Baca juga: Bebas di Media Sosial Meski Dipantau Keluarga, Mungkinkah?

Foto yang diambil sepupunya tersebut mengundang banyak likes dan komen. Dari situ, Vani merasa bahwa sepupunya mendapat gratifikasi dari likes yang muncul di tengah kondisi memprihatinkan ibunya.

Tidak hanya Vani yang kesal mendapati kejadian tersebut rupanya. Keponakan, kakak, serta banyak kawannya yang lain turut mengekspresikan ketidaksukaan saat Vani menyinggung hal itu di media sosial. Banyak di antara mereka yang juga terganggu ketika melihat foto orang sakit atau jenazah berseliweran di media sosial. Selain kepantasan dan etika, mereka juga menggarisbawahi persoalan respek terhadap orang yang difoto dan dipublikasikan dalam kasus seperti yang Vani alami.

Dalam sebuah artikel The Spruce, pakar etiket dari Amerika Debby Mayne menulis bahwa banyak orang tak setuju dengan mengambil gambar di pemakaman karena dianggap tidak menghormati dan menyerang privasi. Menurutnya, pikiran untuk mengunggah gambar jenazah di peti ke media sosial adalah hal mengerikan yang tidak semestinya terjadi.

Selain dianggap mengganggu, kehadiran pelawat yang memotret sana-sini tanpa izin keluarga yang sedang berkabung, lalu menyebarkan foto-foto di pemakaman tersebut, bisa menimbulkan masalah baru di kemudian hari. Bisa jadi sebagian orang yang masih berduka menjadi lebih terluka ketika mendapati foto keluarganya yang meninggal diunggah di media sosial.

Privasi memang termasuk hal yang sering kali disepelekan di masyarakat kita. Jarangnya kita mendapat sosialisasi mengenai privasi, mulai dari level keluarga sampai masyarakat luas, membuat kita terbiasa membiarkan orang melanggar batasan privasi kita.

Baca juga: Jangan Berbasa-basi dengan 6 Pertanyaan Ini

Ketika seorang anak selalu dituntut orang tuanya untuk selalu mengatakan hal-hal yang terjadi dalam hidupnya, dengan embel-embel “saya orang tuamu dan saya berhak tahu apa pun soal kamu”, ia akan belajar bahwa privasi adalah bualan yang tidak boleh dipertahankan seseorang. Lantas begitu dewasa ia mengamati teman-temannya rajin mengulik dan mengumbar informasi pribadi orang lain, termasuk soal foto, tanpa sepengetahuan yang bersangkutan, ia akan makin yakin bahwa itu merupakan kewajaran.

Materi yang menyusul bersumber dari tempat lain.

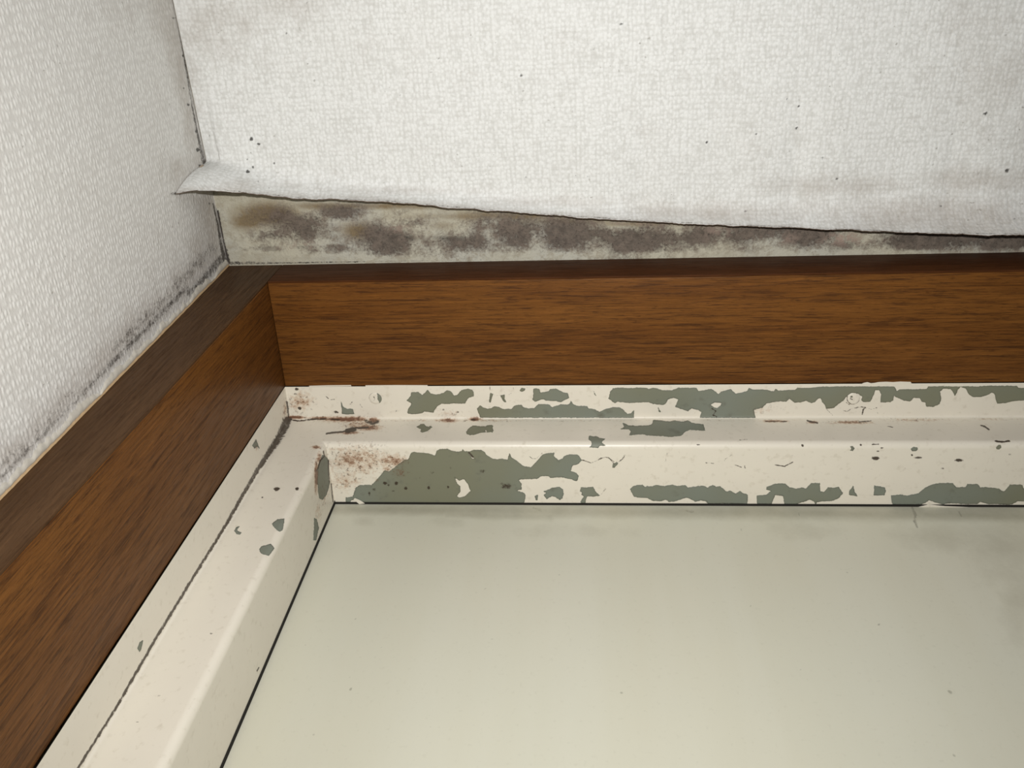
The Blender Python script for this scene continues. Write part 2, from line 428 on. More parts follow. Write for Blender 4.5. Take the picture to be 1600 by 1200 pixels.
PEEL = [
 TR(620, 590, 8, '125,285 175,235 185,185 265,180 320,220 355,190 385,150 420,200 495,215 590,190 625,160 675,170 715,228 765,215 805,160 890,138 945,155 962,190 955,235 905,245 875,275 855,320 770,320 690,318 655,325 560,325 515,350 470,400 460,435 340,420 325,440 230,455 145,450 135,430 150,385 175,355 185,320'),
 TR(620, 590, 8, '1170,190 1202,208 1167,308 1153,300'),
 TR(620, 590, 8, '1296,225 1345,213 1347,265 1364,303 1343,304'),
 TR(620, 590, 8, '1535,165 1560,130 1605,140 1600,156 1560,174'),
 TR(620, 590, 8, '248,618 300,585 345,585 365,612 400,615 430,605 440,620 415,640 385,668 355,672 320,685 298,675 305,645 280,635'),
 TR(620, 590, 8, '868,680 905,630 955,600 1040,612 1110,612 1130,600 1185,592 1200,605 1195,635 1208,660 1195,680 1120,682 1030,690 1000,705 920,720 875,705'),
 np.vstack([TR(520, 690, 8, '160,772 165,700 250,690 290,575 340,545 470,540 480,548 560,470 650,360 705,375 790,310 895,230 945,225 980,140 1020,132 1200,150 1280,178 1300,115 1340,95'),
            TR(700, 690, 6.154, '0,70 40,90 95,98 130,95 140,75 160,95 215,95 250,80 320,82 350,100 375,135 430,165 475,172 520,165 575,178 590,115 610,155 660,185 720,235 800,248 830,215 870,175 910,125 960,112 1025,108 1015,140 1060,180 1100,165 1125,135 1165,125 1240,125 1260,140 1285,180 1250,215 1195,230 1180,285 1230,300 1255,330 1245,370 1225,378 1190,362 1130,350 1100,340 1050,342 985,348 965,330 900,330 860,355 800,358 690,362 680,370 705,405 705,460 670,465 670,475 720,490 745,510 740,550 725,605 725,640 0,640'),
            TR(520, 690, 8, '900,800 160,800')]),
 TR(700, 690, 6.154, '920,478 960,465 1000,445 1070,435 1105,460 1110,500 1100,545 1075,558 1035,535 1005,520 965,540 950,552 922,515 945,495'),
 TR(700, 690, 6.154, '1278,440 1340,442 1395,435 1420,485 1460,518 1410,525 1340,525 1325,555 1320,590 1295,605 1275,580 1290,550 1310,530 1285,510 1290,485 1268,480'),
 TR(700, 690, 6.154, '835,525 865,510 858,560 845,560'),
 TR(740, 595, 7.273, '680,90 745,90 760,140 800,130 855,120 870,95 940,90 975,110 1020,135 1070,140 1085,195 1040,215 995,240 930,228 830,225 790,205 745,220 700,235 668,215 680,180'),
 np.vstack([TR(740, 595, 7.273, '80,418 60,365 40,318 75,280 110,305 150,318 205,310 240,290 290,300 335,325 400,320 430,322 465,285 545,272 560,300 620,315 690,310 740,268 800,265 850,270 895,300 945,285 990,268 1060,272 1090,265 1105,230 1125,262 1165,285 1285,290 1310,315 1375,325 1430,355 1475,335 1510,318 1570,305'),
            TR(930, 595, 6.154, '170,255 240,258 275,285 310,320 350,310 372,285 370,354')]),
 TR(740, 595, 7.273, '1315,625 1370,635 1395,630 1430,650 1495,660 1455,690 1460,710 1495,735 1430,735 1415,760 1320,755 1345,720 1340,690 1305,665'),
 TR(930, 595, 6.154, '245,465 280,445 265,405 320,430 400,435 520,430 550,415 560,380 600,380 720,395 760,383 850,395 890,382 930,405 975,412 1040,420 1055,478 990,475 910,470 870,485 830,525 720,540 640,530 610,528 500,525 480,515 400,515 330,522 345,485 320,465'),
 np.vstack([TR(930, 595, 6.154, '130,170 145,110 175,72 260,65 330,72 420,65 490,70 510,80 560,68 600,78 640,92 740,92 800,68 975,68 990,100 1030,95 1090,82 1110,78 1145,100 1185,128 1215,105 1300,80 1350,125 1410,115 1465,95 1480,70 1510,85 1600,85'),
            TR(1160, 590, 6.957, '270,135 310,150 345,150 360,120 390,145 440,140 570,135 600,112 700,115 850,102 1000,98 1445,98'),
            TR(1370, 590, 6.957, '190,98 215,150 250,130 310,128 420,130 540,125 560,98 700,95 850,100 985,95 1100,98 1180,90 1300,90 1520,92 1540,115 1640,115 1640,243 1520,250 1470,255 1400,275 1310,280 1295,240 1285,185 1250,155 1220,180 1150,205 1050,212 1000,180 970,120 910,98 880,130 850,195 835,165 800,120 720,120 685,150 700,230 680,285 620,315 540,312 530,270 490,260 465,220 400,218 360,255 300,250 220,215 185,195 175,245 150,265 40,268 50,180 30,140 0,130'),
            TR(1160, 590, 6.957, '1440,135 1430,180 1390,260 1310,265 1295,245 1305,205 1250,170 1190,165 1130,205 1090,255 1040,285 1000,325 910,335 895,295 870,265 850,220 820,225 785,265 750,275 690,250 640,265 560,270 540,245 510,228 475,260 420,255 330,265 260,280 215,325 120,350 140,436'),
            TR(930, 595, 6.154, '1005,354 1025,300 990,280 930,262 890,290 830,270 770,248 800,180 760,160 700,175 680,215 650,230 560,220 510,205 430,205 330,212 215,200 190,215')]),
 TR(930, 595, 6.154, '605,258 632,300 612,297'),
 TR(740, 595, 7.273, '1366,118 1390,165 1374,157'),
 TR(940, 740, 6.154, '275,150 310,118 390,108 415,130 440,122 490,125 520,110 600,122 680,108 720,120 800,112 830,135 900,125 980,118 1020,135 1070,110 1100,128 1140,122 1200,175 1235,165 1290,195 1330,168 1360,190 1405,205 1400,295 1370,290 1150,285 1090,290 1030,290 1000,262 950,255 905,270 860,245 820,228 780,240 720,262 650,272 620,250 560,265 490,260 440,232 360,230 310,220'),
 TR(1160, 740, 6.667, '150,230 250,222 300,178 250,165 255,138 300,125 340,105 445,105 490,145 560,158 620,148 660,158 720,100 805,100 810,185 850,195 890,145 960,148 1000,138 1045,205 1000,255 930,285 840,285 775,295 765,325 750,290 700,270 640,290 540,322 440,320 425,230 340,222 300,318 155,315'),
 TR(1160, 740, 6.667, '1113,187 1155,128 1165,185 1197,233 1113,221'),
 TR(1160, 740, 6.667, '1370,225 1375,125 1480,145 1492,180 1480,225'),
 TR(1380, 740, 7.273, '90,250 200,240 270,252 400,225 480,160 570,120 650,108 790,110 830,160 880,155 940,155 955,122 1075,120 1100,160 1150,155 1315,170 1350,205 1380,200 1440,128 1580,128 1590,170 1650,175 1650,320 1530,310 1460,350 1260,345 1200,345 1100,320 1070,345 960,345 740,335 680,348 590,325 520,300 480,330 430,350 300,352 105,350'),
 TR(440, 590, 10, '930,375 955,450 1020,490 1110,490 1135,565 1040,575 945,560'),
 # left jamb
 TR(0, 600, 3, '1275,655 1300,635 1332,632 1325,685 1310,692 1285,672'),
 TR(0, 600, 3, '1215,775 1225,762 1270,750 1285,770 1260,805 1225,795'),
 TR(0, 600, 3, '1099,688 1108,672 1122,668 1112,680 1114,691 1132,696 1126,706 1108,702'),
 TR(0, 600, 3, '1183,288 1200,260 1216,302 1203,290 1195,303'),
 TR(0, 800, 3, '645,640 655,610 671,602 662,640 655,656'),
 TR(460, 680, 10, '440,310 480,320 525,380 532,560 535,700 555,745 500,930 440,1008 390,985 375,900 358,700 368,520 400,400'),
 TR(300, 800, 3, '573,28 585,35 594,75 582,132 569,132 572,80'),
 # small chips on the right of the head
 TR(1280, 680, 5, '240,88 262,85 275,102 262,122 243,118 254,104'),
 TR(1280, 680, 5, '718,108 735,93 765,97 770,112 750,124 724,122'),
 TR(1280, 680, 5, '1383,95 1400,78 1420,78 1420,98 1405,110 1385,106'),
 TR(900, 680, 4.1, '235,185 262,172 268,182 246,208 236,205'),
]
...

Sering kali, lantaran merasa sudah berkawan dekat atau anggota keluarga sendiri, etika untuk tidak memotret orang berkabung atau sakit tanpa izin diabaikan, sementara di sisi yang dipotret juga tidak memperkarakan. Atau jangan-jangan, memang etika semacam itu tidak pernah dianggap eksis di negeri ini?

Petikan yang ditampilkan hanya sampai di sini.